Una vez por semana aquel patio oscuro relatado por Sánchez Ferlosio en “Industrias y andanzas de Alfanhuí”, inesperadamente, se iluminaba. Una vez por semana aquel lugar sucio estrecho y gris adquiría la súbita luz de una visitación periódica. Como si un ser sobrenatural se detuviese repentinamente en aquel rincón.
“Coincidía que todos los vecinos colgaban sus sábanas a la vez, quedaba el patio todo espeso de láminas, del suelo al cielo, como un hojaldre. Entonces sí que llegaba luz abajo, porque las sábanas más altas la tomaban del sol, la que venía resbalando por el tejado y pasaban el reflejo a las del penúltimo piso: éstas a su vez se la daban a las del antepenúltimo. Y así venía cayendo la luz, de sábana en sábana, tan complicadamente, por todo el ámbito del patio, suave y no sin trabajo, hasta el entresuelo ¡Cómo se dejaba engañar la luz por las sábanas y, entrando a las primeras, no podía ya salirse del resbaladero y se iba de tumbo en tumbo, como por una trampa, hasta el fondo, tan a disgusto, por aquel patio sucio, estrecho y gris!”.

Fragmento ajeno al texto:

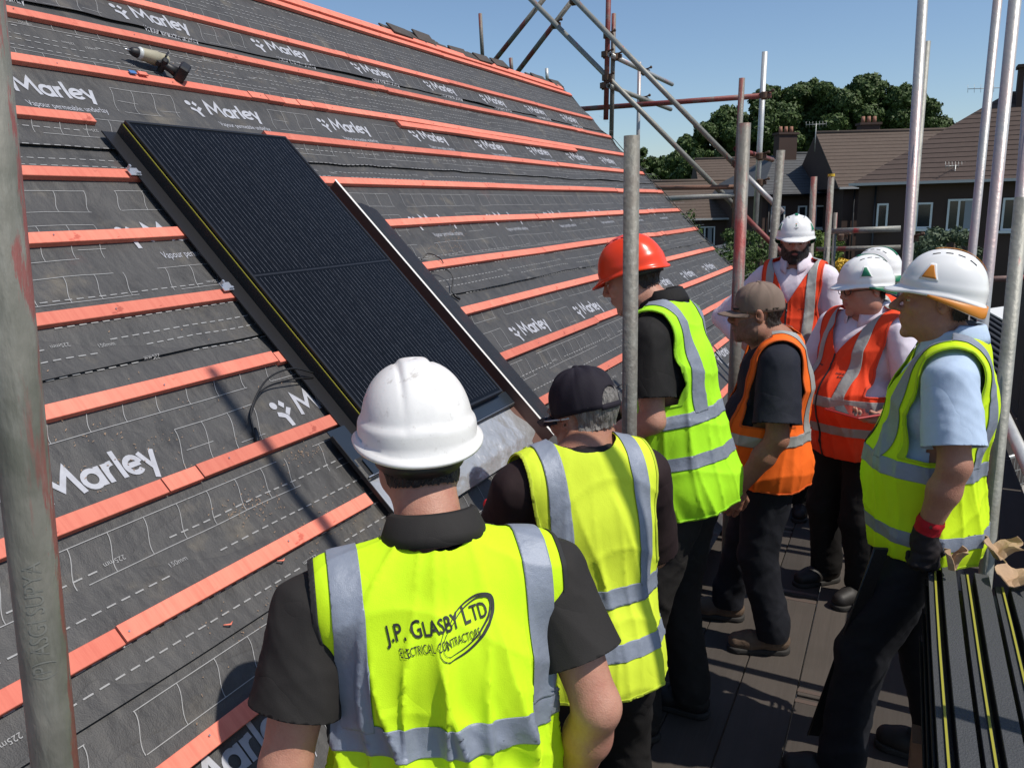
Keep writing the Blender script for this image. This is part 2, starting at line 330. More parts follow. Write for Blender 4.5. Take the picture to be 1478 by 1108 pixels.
# dashes, tile outlines
def line(s0, t0, s1, t1, wd=.0024):
    n = max(1, int(math.hypot(s1-s0, t1-t0)/.06)); k = np.linspace(0, 1, n+1); S = s0+(s1-s0)*k; T = t0+(t1-t0)*k
    d = nrm([s1-s0, t1-t0]); px, py = -d[1]*wd/2, d[0]*wd/2
    V = np.concatenate([np.stack([S+px, T+py, 0*S], -1), np.stack([S-px, T-py, 0*S], -1)]); m = n+1
    F = np.array([[i, i+m, i+m+1] for i in range(n)]+[[i, i+m+1, i+1] for i in range(n)])
    put(V, F, 0, 0)
def scurve(s, t0, t1, amp=.03, wd=.0024):
    k = np.linspace(0, 1, 9); S = s+amp*np.sin((k-.5)*math.pi)*.6; T = t0+(t1-t0)*k
    V = np.concatenate([np.stack([S-wd/2, T, 0*S], -1), np.stack([S+wd/2, T, 0*S], -1)]); m = 9
    F = np.array([[i+m, i, i+m+1] for i in range(8)]+[[i, i+1, i+m+1] for i in range(8)])[:, ::-1]
    put(V, F, 0, 0)
for ri, (bt, ph) in enumerate(rows):
    up = rows[ri+1][0]-bt if ri < len(rows)-1 else .7
    for k in range(-1, 11):
        s0 = ph+.985*k
        # outlines in the gap beside the word, and a run of them above
        a = s0+.56
        for q in range(4):
            if a+q*.11 < 10: scurve(a+q*.11, bt-.06, bt+.10, .05)
        for tt, aa, bb in ((-.06, a, a+.2), (.10, a+.03, a+.36), (.02, a+.02, a+.13), (-.02, a+.22, a+.33)):
            line(aa, bt+tt, min(bb, 10.1), bt+tt)
        if True:
            b0 = s0+.1
            line(b0, bt+.17, b0+.86, bt+.17); line(b0+.03, bt+.27, b0+.89, bt+.27)
            for q in range(8): scurve(b0+.015+q*.122, bt+.17, bt+.27, .03)
        if ri:
            b0 = s0+.05
            line(b0, bt-.13, b0+.8, bt-.13); line(b0+.03, bt-.24, b0+.83, bt-.24)
            for q in range(8): scurve(b0+.015+q*.115, bt-.24, bt-.13, .03)
    for j, fr in enumerate((.40, .47, .52, .60, .72)):
        t = bt+up*fr+.02; s = -1.4+.1*j; wdd = .0042
        while s < 10.05:
            c = (s+.13*j) % .985
            if c < .80: line(s, t, min(s+.026, 10.1), t, wdd)
            elif c < .84 and ri > -1 and s < 9.8:
                put(*((d2V, d2F) if j % 2 == 0 else (d1V, d1F)), s+(.0 if j % 2 else .07), t+(.02 if j % 2 else .012), math.pi if j % 2 == 0 else 0); s += .085
            s += .042
    flush('print')
# ---- battens: every length its own piece
def batten(s0, s1, t, wd=.049, th=.023, h0=.001, tilt=0):
    L = s1-s0; bm = bmesh.new(); n = max(1, int(L/.8))
    # light sag and wobble so that the edge is not ruler straight
    ph1, ph2 = random.uniform(0, 6), random.uniform(0, 6); vs = []
    for i in range(n+1):
        x = -L/2+L*i/n; dy = .0022*math.sin(2*x+ph1)+tilt*x; dz = .0015*math.sin(3*x+ph2); c = .0015
        prof = [(-wd/2, 0), (-wd/2, th-c), (-wd/2+c, th), (wd/2-c, th), (wd/2, th-c), (wd/2, 0)]
        vs.append([bm.verts.new((x, a+dy, b+dz)) for a, b in prof])
    for i in range(n):
        for k in range(6): bm.faces.new((vs[i][k], vs[i][(k+1) % 6], vs[i+1][(k+1) % 6], vs[i+1][k]))
    bm.faces.new(vs[0][::-1]); bm.faces.new(vs[-1]); bmesh.ops.recalc_face_normals(bm, faces=bm.faces)
    o = link('batten', bmmesh('batten', bm), roof, MATS['batten_wood']); o.location = (s0+L/2, t, h0); return o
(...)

Existe una especialísima impertinencia capaz de transformar toda arquitectura en algo significativo. Un desaliño en la rigidez de las formas al que animaba Alvar Aalto al ofrecer “una vulgaridad del día a día como factor esencial de la arquitectura”. Para denominar esos accidentes, ese especial tipo de concreción que vuelve palpable la vida y caracteriza al individuo, Duns Escoto, inventó el término “ecceidad” hace más de nueve siglos. Esas sábanas tendidas son la porción de “ecceidad” que espera la arquitectura para ser resucitada de lo genérico. La arquitectura, cualquier arquitectura, está llamada a ser una vasija trascendente de la vida cotidiana. Cualquier patio deja de ser un patio cualquiera gracias a esa especial huella de la vida que vuelve único lo indiferenciado.
¿Dónde queda pues el mérito del arquitecto si cualquier lugar es en potencia capaz de acoger esas maravillas?. Su mérito está en ofrecer un trabajo dispuesto a amplificar, sin estridencias ni distorsiones, las huellas concretas del habitar. En hacer de la arquitectura un instrumento mayúsculo de la “ecceidad” de la vida.